From the listing below, pull each line that includes "this".

·····

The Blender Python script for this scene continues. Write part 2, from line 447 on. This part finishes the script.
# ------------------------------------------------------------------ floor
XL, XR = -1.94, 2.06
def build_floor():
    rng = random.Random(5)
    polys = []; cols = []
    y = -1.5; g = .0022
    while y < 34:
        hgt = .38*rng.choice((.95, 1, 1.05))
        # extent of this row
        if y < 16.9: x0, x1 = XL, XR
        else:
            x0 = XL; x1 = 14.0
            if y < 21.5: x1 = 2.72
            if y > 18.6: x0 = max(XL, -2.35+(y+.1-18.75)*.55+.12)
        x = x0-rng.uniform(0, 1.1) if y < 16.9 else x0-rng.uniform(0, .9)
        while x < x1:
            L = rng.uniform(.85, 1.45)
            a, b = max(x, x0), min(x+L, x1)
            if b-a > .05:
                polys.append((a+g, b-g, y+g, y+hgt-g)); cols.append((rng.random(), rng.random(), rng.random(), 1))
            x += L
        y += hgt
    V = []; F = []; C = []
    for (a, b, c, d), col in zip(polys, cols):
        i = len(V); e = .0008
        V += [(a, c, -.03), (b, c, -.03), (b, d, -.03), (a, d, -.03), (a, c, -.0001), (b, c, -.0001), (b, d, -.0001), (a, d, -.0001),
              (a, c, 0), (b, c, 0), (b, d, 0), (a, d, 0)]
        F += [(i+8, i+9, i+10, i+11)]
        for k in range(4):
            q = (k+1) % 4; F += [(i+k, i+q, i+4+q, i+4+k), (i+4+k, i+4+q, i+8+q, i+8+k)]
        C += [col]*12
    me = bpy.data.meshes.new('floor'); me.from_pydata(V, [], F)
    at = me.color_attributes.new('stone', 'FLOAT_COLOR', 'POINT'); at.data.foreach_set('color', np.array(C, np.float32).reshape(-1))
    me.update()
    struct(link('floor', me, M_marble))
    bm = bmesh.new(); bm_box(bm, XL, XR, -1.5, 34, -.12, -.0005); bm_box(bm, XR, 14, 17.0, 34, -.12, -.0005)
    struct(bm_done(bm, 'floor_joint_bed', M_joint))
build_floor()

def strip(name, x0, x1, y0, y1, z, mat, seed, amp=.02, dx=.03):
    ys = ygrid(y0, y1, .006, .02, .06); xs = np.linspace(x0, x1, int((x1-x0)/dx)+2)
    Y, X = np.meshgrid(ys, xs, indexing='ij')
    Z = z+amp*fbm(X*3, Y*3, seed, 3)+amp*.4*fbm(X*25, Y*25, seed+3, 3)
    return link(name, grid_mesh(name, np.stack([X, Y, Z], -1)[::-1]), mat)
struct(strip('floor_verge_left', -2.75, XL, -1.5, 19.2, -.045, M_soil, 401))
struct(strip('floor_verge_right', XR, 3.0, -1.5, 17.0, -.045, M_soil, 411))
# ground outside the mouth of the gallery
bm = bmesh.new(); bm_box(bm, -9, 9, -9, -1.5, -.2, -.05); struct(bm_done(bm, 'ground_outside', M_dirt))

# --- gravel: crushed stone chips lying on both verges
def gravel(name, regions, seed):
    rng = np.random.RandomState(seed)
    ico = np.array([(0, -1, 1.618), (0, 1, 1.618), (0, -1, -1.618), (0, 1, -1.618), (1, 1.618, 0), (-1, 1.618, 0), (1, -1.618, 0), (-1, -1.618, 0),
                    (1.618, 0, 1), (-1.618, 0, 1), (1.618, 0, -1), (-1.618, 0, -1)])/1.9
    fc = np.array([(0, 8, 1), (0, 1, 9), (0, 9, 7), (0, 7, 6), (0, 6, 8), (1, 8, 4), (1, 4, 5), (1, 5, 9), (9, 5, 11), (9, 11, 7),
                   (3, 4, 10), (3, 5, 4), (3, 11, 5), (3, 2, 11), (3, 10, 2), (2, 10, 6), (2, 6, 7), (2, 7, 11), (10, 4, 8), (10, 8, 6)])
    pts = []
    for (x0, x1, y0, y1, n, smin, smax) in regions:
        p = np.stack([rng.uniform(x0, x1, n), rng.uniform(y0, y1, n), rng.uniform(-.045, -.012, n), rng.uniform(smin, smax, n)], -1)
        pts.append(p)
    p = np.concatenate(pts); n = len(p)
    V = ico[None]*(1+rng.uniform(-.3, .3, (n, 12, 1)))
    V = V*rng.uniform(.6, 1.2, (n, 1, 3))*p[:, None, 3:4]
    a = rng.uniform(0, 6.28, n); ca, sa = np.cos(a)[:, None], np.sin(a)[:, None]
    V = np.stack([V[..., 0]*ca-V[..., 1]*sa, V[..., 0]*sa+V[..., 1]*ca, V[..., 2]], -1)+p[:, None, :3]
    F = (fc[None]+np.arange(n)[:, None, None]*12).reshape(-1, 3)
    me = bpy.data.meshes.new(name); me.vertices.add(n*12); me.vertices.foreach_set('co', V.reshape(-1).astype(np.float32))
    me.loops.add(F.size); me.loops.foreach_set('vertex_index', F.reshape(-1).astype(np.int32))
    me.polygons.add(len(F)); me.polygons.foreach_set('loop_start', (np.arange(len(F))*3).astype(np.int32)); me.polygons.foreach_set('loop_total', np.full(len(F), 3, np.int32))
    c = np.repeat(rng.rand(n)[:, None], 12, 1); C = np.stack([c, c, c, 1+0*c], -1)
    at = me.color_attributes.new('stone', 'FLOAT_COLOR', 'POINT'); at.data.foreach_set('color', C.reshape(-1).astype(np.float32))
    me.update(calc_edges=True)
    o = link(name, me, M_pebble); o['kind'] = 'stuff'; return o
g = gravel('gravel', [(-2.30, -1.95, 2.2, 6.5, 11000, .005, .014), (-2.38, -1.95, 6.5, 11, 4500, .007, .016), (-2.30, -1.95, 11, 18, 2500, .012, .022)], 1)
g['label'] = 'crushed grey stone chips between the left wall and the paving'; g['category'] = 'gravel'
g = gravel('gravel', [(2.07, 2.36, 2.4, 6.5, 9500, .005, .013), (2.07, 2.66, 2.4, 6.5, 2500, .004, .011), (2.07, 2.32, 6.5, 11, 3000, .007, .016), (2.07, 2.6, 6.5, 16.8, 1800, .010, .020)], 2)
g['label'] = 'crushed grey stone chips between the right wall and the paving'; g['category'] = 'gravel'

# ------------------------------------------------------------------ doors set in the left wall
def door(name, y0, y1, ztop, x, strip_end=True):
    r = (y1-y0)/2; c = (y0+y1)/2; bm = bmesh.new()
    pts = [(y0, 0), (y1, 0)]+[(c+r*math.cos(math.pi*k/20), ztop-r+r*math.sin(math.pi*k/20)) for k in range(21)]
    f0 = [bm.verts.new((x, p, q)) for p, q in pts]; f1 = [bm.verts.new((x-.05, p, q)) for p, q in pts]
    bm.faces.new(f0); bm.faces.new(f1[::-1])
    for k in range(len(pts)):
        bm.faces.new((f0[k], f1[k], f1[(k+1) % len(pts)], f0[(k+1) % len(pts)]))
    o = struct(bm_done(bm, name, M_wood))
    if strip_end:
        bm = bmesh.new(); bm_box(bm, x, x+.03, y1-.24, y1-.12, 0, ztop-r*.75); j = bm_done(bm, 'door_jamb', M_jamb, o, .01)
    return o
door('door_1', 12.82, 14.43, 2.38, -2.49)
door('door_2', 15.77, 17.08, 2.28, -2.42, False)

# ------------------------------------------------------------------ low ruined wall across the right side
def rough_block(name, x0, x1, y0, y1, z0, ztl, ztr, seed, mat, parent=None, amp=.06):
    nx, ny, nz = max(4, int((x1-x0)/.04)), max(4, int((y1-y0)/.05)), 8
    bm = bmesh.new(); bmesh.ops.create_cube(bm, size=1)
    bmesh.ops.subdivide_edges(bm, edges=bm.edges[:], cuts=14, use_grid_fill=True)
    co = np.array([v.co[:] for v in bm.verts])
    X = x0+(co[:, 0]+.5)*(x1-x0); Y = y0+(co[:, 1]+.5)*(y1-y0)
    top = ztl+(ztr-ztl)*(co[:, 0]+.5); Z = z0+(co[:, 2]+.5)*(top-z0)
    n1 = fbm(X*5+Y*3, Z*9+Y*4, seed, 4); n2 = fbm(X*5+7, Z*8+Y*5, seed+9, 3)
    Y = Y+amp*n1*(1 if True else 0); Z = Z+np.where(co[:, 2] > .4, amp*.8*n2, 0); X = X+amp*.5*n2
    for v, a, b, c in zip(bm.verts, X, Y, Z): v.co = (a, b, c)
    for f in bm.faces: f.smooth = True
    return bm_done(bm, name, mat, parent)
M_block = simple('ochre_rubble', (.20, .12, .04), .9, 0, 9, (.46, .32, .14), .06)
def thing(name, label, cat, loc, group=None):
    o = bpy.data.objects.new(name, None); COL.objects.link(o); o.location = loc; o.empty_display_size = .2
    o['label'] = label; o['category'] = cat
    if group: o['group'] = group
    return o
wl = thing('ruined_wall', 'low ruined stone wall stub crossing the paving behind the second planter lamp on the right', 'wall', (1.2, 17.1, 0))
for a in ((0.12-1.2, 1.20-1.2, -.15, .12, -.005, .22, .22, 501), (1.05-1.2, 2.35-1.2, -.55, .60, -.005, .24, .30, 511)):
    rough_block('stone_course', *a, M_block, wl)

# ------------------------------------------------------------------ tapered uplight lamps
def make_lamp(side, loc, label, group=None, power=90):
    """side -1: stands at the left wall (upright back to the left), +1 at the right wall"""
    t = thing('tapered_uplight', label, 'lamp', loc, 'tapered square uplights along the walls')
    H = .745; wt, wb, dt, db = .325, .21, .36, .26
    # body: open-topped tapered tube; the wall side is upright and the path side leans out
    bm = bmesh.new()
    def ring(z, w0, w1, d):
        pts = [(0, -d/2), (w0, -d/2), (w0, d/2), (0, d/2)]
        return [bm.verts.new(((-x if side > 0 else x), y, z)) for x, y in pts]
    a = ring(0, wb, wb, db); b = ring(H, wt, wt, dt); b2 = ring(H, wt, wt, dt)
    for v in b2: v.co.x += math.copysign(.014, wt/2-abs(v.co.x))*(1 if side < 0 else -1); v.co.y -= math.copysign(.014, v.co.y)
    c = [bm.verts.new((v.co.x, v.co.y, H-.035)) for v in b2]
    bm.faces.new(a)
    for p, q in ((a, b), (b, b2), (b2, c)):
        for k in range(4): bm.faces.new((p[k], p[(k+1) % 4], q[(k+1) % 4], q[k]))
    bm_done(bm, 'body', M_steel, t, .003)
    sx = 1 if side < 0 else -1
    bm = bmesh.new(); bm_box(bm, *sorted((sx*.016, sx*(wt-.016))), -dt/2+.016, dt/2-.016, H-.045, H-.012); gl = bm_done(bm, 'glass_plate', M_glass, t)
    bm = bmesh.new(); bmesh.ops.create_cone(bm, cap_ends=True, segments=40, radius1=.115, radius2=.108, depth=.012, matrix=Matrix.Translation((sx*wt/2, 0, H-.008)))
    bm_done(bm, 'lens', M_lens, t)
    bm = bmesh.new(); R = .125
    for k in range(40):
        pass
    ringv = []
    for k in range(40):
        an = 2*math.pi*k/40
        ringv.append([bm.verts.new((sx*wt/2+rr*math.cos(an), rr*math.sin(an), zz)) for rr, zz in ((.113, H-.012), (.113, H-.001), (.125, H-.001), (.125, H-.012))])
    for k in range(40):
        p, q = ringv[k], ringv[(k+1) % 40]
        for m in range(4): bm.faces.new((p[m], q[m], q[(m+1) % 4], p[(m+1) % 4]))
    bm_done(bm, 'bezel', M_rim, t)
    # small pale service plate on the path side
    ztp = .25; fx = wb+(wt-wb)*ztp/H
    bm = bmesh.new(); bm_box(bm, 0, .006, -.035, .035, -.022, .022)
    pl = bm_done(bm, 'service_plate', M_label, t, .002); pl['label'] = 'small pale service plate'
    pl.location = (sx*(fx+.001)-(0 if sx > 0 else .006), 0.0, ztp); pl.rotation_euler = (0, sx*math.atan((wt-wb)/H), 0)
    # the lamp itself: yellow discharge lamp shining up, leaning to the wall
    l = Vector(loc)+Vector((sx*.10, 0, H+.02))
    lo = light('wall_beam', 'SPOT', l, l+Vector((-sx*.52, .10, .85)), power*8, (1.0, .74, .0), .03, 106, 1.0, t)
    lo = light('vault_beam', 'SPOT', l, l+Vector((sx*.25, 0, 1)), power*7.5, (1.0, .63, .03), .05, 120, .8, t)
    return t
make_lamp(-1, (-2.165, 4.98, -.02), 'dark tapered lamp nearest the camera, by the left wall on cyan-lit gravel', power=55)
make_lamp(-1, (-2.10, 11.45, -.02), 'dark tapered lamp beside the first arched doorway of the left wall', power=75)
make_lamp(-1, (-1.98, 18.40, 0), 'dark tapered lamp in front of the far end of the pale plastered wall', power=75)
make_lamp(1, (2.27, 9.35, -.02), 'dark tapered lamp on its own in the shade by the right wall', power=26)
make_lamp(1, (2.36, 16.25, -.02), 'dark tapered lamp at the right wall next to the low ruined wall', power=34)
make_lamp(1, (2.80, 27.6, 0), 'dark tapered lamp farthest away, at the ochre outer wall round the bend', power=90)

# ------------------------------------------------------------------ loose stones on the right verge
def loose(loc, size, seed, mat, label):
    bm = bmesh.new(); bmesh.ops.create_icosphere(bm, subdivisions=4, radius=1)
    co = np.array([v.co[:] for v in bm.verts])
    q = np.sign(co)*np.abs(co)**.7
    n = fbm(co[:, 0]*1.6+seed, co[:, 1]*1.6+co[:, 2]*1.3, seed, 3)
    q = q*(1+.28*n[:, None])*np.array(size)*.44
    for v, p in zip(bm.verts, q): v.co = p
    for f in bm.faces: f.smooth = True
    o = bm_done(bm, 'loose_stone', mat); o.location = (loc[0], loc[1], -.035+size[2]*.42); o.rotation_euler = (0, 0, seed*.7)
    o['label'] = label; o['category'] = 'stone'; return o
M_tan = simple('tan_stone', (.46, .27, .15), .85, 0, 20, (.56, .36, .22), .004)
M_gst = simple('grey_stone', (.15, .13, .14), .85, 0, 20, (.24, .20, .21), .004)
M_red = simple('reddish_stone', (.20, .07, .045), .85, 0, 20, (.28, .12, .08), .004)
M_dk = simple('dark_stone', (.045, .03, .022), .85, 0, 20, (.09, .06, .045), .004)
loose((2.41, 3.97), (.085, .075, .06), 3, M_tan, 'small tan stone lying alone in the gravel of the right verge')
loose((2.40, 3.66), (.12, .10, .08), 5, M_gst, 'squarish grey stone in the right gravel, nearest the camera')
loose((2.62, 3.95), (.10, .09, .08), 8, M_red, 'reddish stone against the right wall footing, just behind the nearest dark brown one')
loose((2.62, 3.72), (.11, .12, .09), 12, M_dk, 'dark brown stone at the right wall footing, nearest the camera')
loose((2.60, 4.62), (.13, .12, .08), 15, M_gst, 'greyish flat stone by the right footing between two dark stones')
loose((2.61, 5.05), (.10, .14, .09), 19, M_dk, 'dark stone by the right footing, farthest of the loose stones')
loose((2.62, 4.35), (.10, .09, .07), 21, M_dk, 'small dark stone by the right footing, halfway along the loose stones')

·····

Full answer:
The Blender Python script for this scene continues. Write part 2, from line 447 on. This part finishes the script.
        # extent of this row